C’è un vantaggio ad avere quattro lettori contati: li conosci personalmente uno per uno, ma soprattutto puoi prevedere le loro reazioni. Ora, per esempio, è come se vedessi la vignetta dei loro pensieri: “Quattro righe per un post di Paolo? Dov’è la fregatura?”

Ecco, chi dice che le guide sono ormai inutili non ha considerato quanto tempo sottraggano, per fortuna, ai grafomani come il sottoscritto. Niente trattati universali, allora, ma una rapida condivisione di una riflessione che mi ronzava nella testa in questi giorni di scartonamenti, catalogazioni, scapsulamenti, insacchettamenti e compagnia cantando. Attività propedeutiche all’inizio della prima sessione di assaggio campana, riservata alle aziende delle provincie di Benevento, Caserta e Napoli, che si svolge a Torrecuso.
Terminata l’archiviazione, mi cade l’occhio sul gruppo degli Spumanti, una dozzina in questa tornata. In prima battuta mi accorgo che sono quasi la metà come numero rispetto ad un paio d’anni fa: un calo inferiore soltanto a quello registrato nella tipologia “passiti e vini dolci”, praticamente scomparsi, se non nelle gamme almeno nelle campionature, là dove invece i rosati non solo resistono ma sono sempre di più.

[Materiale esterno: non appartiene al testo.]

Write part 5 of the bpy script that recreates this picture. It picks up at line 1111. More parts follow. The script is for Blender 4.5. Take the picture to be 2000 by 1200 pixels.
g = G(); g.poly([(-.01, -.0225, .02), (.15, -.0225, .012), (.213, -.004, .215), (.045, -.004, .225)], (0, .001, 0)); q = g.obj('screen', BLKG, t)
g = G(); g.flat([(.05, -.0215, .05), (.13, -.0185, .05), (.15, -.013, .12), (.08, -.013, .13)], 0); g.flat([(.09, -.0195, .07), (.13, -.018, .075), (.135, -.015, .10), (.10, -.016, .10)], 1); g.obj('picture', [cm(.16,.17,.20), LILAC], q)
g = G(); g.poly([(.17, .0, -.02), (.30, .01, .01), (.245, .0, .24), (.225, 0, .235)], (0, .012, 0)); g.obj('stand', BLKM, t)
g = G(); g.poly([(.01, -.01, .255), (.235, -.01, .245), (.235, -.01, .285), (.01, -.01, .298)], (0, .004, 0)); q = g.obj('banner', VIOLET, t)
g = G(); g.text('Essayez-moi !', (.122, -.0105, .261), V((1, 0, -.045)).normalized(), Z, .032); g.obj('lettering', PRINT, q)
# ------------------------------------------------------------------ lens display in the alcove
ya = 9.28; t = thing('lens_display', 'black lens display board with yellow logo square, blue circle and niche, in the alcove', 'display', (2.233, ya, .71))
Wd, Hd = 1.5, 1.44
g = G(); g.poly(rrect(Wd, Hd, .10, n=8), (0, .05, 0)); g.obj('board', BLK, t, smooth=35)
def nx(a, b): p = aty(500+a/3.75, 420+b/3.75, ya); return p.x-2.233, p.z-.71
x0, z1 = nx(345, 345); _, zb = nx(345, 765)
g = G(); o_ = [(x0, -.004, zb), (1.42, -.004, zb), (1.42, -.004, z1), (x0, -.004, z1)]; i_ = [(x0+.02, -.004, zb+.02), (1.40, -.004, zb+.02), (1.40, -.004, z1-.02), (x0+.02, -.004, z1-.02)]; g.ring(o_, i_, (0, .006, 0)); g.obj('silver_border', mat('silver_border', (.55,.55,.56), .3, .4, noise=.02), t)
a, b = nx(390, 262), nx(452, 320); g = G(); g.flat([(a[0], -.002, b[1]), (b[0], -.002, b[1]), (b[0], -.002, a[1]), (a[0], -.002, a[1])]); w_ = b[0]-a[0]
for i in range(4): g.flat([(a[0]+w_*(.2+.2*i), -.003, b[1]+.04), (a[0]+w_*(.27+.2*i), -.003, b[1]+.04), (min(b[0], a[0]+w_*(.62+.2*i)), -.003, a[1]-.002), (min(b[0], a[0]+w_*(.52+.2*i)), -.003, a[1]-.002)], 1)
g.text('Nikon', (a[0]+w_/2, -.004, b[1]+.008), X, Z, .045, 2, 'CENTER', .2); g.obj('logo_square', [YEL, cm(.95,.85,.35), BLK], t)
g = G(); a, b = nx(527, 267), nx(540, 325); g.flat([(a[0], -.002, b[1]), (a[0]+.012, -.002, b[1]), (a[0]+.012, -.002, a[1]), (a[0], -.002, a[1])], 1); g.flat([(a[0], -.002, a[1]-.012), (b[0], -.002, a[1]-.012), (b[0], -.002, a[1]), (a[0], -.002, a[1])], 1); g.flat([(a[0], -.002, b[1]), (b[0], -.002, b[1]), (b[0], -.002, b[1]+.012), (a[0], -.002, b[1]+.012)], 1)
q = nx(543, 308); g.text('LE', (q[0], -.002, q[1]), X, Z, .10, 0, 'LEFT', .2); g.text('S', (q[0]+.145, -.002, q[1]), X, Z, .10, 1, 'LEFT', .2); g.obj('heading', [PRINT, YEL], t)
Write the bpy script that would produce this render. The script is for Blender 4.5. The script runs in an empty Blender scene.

E mi tornano in mente tante cose lette ed ascoltate in questi anni e in questi mesi: le bollicine autoctone che non hanno nulla da invidiare a quelle realizzate con i vitigni “internazionali”, le bollicine del sud che sono la risposta all’omologazione del gusto, le bollicine campane che raccontano i territori ma non sono valorizzate a dovere, soprattutto da certa stampa. Ah, il tutto naturalmente condito con la regolare stoccata “agli snob che bevono Champagne solo perché fa figo ma non capiscono niente”, quelli che “i nostri spumanti non hanno niente di meno rispetto ai francesi, che fanno solo marketing”, quelli che “tanto si sa che loro ci mettono lo zucchero, noi no”.

Autoctono. Terroir. Ampliamento delle frontiere degustative. Uhm, effettivamente non suona male. Però, mannaggia, non riesco a ricordare (Quarto e Sorbo Serpico a parte) dove ho visto una pupitre o un’autoclave negli ultimi 3-4 anni di scorribande per la mia regione. Recupero allora le bottiglie e do un’occhiata alle retroetichette. E “scopro” che, esattamente come un lustro fa, tutti gli spumanti che assaggeremo (fatta eccezione per quelli di Grotta del Sole) recano la stessa indicazione.
“Elaborato per conto di – nome azienda – da – codice” (vedi foto). All’interno di quel codice c’è una sigla che fa riferimento alla provincia in cui è ubicata la struttura produttiva che ha seguito il processo di spumantizzazione. Largamente maggioritaria la TV di Treviso, ma non manca l’AT di Asti, bilanciata da almeno un NA di Napoli.

Territorio. Valorizzazione. Personalizzazione. Certo, vale la pena di ragionarne ancora.
O forse, almeno per una volta, ci si può ispirare al mio amico Pico M. Coombe, che a questo punto aggiungerebbe semplicemente: “Ma di che cosa stiamo parlando?”